>> begin

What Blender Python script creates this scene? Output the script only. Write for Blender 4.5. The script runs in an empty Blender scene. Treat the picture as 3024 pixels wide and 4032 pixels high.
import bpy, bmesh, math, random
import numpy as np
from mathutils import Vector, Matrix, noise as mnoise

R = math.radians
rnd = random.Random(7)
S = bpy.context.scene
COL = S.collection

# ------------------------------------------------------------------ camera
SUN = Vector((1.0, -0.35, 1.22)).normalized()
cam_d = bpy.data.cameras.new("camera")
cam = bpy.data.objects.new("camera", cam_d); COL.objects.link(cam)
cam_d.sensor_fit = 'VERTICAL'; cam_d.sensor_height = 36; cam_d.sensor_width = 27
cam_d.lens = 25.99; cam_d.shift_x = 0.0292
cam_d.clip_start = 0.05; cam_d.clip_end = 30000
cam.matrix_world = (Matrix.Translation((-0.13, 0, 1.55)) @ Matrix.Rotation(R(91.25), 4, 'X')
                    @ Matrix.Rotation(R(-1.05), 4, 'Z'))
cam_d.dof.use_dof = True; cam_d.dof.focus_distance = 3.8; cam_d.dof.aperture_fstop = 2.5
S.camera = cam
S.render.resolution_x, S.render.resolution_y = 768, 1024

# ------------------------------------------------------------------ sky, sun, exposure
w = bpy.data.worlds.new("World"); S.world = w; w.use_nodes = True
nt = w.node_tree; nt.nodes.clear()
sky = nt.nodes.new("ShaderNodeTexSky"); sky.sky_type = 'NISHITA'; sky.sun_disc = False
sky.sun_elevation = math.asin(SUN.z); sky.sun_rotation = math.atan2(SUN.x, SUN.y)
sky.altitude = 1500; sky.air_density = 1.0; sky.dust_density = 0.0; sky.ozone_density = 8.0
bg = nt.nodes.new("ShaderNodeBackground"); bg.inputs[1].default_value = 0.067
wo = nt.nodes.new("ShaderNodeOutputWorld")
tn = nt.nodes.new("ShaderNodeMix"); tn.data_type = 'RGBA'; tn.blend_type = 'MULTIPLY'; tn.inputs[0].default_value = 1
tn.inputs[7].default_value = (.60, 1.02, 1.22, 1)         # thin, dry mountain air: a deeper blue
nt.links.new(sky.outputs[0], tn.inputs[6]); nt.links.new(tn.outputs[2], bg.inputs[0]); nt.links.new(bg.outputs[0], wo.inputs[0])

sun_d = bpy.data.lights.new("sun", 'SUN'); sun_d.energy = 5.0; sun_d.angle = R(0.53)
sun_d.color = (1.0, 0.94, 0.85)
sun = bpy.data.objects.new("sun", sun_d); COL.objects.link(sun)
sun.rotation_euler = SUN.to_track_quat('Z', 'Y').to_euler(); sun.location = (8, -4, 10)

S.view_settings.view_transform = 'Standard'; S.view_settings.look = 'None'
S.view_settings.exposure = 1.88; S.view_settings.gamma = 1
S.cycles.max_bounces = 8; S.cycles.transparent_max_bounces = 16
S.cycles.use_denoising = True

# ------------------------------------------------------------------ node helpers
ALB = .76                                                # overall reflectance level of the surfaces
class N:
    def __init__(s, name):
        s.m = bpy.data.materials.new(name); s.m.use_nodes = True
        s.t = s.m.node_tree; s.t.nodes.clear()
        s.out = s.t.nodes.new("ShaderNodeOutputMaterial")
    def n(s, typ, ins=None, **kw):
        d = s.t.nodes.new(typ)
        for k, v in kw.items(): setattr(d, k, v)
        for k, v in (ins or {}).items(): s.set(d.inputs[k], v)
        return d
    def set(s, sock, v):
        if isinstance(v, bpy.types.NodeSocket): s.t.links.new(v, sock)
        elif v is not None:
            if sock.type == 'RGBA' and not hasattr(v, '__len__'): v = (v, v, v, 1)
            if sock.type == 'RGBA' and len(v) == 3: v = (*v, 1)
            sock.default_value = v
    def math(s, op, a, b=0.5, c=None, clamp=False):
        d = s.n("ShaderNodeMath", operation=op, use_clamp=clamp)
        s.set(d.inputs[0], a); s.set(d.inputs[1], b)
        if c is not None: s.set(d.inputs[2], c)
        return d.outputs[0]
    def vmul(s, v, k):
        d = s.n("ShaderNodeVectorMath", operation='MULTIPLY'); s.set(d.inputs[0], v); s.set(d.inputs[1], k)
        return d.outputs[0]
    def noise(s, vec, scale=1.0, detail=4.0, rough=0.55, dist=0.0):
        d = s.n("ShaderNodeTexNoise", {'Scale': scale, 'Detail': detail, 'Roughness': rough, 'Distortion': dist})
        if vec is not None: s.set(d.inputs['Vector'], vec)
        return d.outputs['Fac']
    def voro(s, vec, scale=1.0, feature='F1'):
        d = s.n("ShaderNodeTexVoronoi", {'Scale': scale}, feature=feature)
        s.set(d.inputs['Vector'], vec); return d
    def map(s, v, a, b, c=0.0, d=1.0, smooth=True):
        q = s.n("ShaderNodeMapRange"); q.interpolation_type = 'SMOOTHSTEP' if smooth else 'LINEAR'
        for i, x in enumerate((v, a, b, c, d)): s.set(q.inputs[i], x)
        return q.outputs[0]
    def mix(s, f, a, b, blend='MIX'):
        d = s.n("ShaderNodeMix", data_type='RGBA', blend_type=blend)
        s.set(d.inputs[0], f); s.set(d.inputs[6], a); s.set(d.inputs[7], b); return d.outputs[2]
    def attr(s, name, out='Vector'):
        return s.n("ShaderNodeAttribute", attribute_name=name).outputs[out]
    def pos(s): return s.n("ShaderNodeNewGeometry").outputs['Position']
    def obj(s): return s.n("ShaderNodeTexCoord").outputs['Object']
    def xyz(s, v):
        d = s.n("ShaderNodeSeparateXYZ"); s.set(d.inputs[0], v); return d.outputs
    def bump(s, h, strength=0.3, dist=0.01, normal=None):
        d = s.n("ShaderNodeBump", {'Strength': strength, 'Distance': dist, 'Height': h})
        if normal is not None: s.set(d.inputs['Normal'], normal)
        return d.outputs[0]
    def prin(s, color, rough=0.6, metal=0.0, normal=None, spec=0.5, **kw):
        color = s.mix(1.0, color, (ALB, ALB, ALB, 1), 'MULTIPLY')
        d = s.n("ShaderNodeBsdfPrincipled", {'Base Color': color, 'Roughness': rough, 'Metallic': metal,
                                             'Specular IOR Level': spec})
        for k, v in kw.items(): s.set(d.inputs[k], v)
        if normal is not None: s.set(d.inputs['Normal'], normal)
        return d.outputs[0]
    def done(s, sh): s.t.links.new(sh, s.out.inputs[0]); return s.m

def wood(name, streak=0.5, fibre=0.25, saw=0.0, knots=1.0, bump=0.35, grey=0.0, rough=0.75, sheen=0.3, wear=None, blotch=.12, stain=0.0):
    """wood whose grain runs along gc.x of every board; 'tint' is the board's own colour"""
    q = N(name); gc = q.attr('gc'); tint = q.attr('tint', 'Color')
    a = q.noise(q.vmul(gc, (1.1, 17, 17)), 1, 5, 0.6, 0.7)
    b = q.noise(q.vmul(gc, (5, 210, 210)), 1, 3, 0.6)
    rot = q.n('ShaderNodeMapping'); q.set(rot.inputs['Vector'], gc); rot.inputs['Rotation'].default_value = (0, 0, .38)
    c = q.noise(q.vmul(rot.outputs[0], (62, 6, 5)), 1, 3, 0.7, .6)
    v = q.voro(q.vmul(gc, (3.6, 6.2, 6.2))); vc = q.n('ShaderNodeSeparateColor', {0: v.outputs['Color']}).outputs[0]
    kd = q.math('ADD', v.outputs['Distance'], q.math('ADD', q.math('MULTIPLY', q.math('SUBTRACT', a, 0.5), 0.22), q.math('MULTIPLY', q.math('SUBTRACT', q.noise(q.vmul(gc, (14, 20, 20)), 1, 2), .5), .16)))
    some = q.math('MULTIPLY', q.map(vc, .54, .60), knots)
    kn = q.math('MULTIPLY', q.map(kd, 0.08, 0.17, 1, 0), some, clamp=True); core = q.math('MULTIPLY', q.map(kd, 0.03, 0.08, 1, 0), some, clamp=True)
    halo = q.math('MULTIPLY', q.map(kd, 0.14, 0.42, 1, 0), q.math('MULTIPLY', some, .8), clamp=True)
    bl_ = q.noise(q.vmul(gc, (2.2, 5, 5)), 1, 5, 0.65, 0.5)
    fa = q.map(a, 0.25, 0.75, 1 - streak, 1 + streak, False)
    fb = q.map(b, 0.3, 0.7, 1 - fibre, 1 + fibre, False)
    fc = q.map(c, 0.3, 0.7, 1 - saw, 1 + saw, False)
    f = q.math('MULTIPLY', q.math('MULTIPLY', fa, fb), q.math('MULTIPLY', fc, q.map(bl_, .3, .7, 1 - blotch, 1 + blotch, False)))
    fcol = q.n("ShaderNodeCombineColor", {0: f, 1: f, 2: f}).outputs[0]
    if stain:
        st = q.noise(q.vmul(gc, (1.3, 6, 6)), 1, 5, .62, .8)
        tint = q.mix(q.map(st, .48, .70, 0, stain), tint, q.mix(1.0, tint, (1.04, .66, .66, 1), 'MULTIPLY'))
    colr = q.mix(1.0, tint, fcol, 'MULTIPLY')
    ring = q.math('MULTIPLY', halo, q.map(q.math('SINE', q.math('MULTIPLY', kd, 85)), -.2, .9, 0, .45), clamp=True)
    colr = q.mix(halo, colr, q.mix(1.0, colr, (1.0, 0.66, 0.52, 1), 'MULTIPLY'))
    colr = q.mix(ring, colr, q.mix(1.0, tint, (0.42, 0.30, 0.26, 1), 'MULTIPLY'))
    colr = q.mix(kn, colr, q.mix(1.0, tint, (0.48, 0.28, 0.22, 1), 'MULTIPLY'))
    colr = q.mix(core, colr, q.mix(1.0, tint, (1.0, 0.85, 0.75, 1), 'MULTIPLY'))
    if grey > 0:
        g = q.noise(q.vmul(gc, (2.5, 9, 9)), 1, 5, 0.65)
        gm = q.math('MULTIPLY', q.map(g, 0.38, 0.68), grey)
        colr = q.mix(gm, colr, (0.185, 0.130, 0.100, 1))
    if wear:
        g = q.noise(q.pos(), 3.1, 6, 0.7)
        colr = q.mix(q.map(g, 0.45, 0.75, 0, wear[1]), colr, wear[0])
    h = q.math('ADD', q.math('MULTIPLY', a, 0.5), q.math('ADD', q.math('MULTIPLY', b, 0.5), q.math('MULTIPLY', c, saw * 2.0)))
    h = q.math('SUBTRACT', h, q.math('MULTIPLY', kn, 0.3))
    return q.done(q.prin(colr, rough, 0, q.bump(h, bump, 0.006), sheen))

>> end

■ **PROBLEM TO WORK ON**:
Return exactly the leading lines of the listing, stopping after the line in which "S.render.resolution_x, S.render.resolution_y = 768, 1024" occurs.

■ **EXERCISE ANSWER**:
What Blender Python script creates this scene? Output the script only. Write for Blender 4.5. The script runs in an empty Blender scene. Treat the picture as 3024 pixels wide and 4032 pixels high.
import bpy, bmesh, math, random
import numpy as np
from mathutils import Vector, Matrix, noise as mnoise

R = math.radians
rnd = random.Random(7)
S = bpy.context.scene
COL = S.collection

# ------------------------------------------------------------------ camera
SUN = Vector((1.0, -0.35, 1.22)).normalized()
cam_d = bpy.data.cameras.new("camera")
cam = bpy.data.objects.new("camera", cam_d); COL.objects.link(cam)
cam_d.sensor_fit = 'VERTICAL'; cam_d.sensor_height = 36; cam_d.sensor_width = 27
cam_d.lens = 25.99; cam_d.shift_x = 0.0292
cam_d.clip_start = 0.05; cam_d.clip_end = 30000
cam.matrix_world = (Matrix.Translation((-0.13, 0, 1.55)) @ Matrix.Rotation(R(91.25), 4, 'X')
                    @ Matrix.Rotation(R(-1.05), 4, 'Z'))
cam_d.dof.use_dof = True; cam_d.dof.focus_distance = 3.8; cam_d.dof.aperture_fstop = 2.5
S.camera = cam
S.render.resolution_x, S.render.resolution_y = 768, 1024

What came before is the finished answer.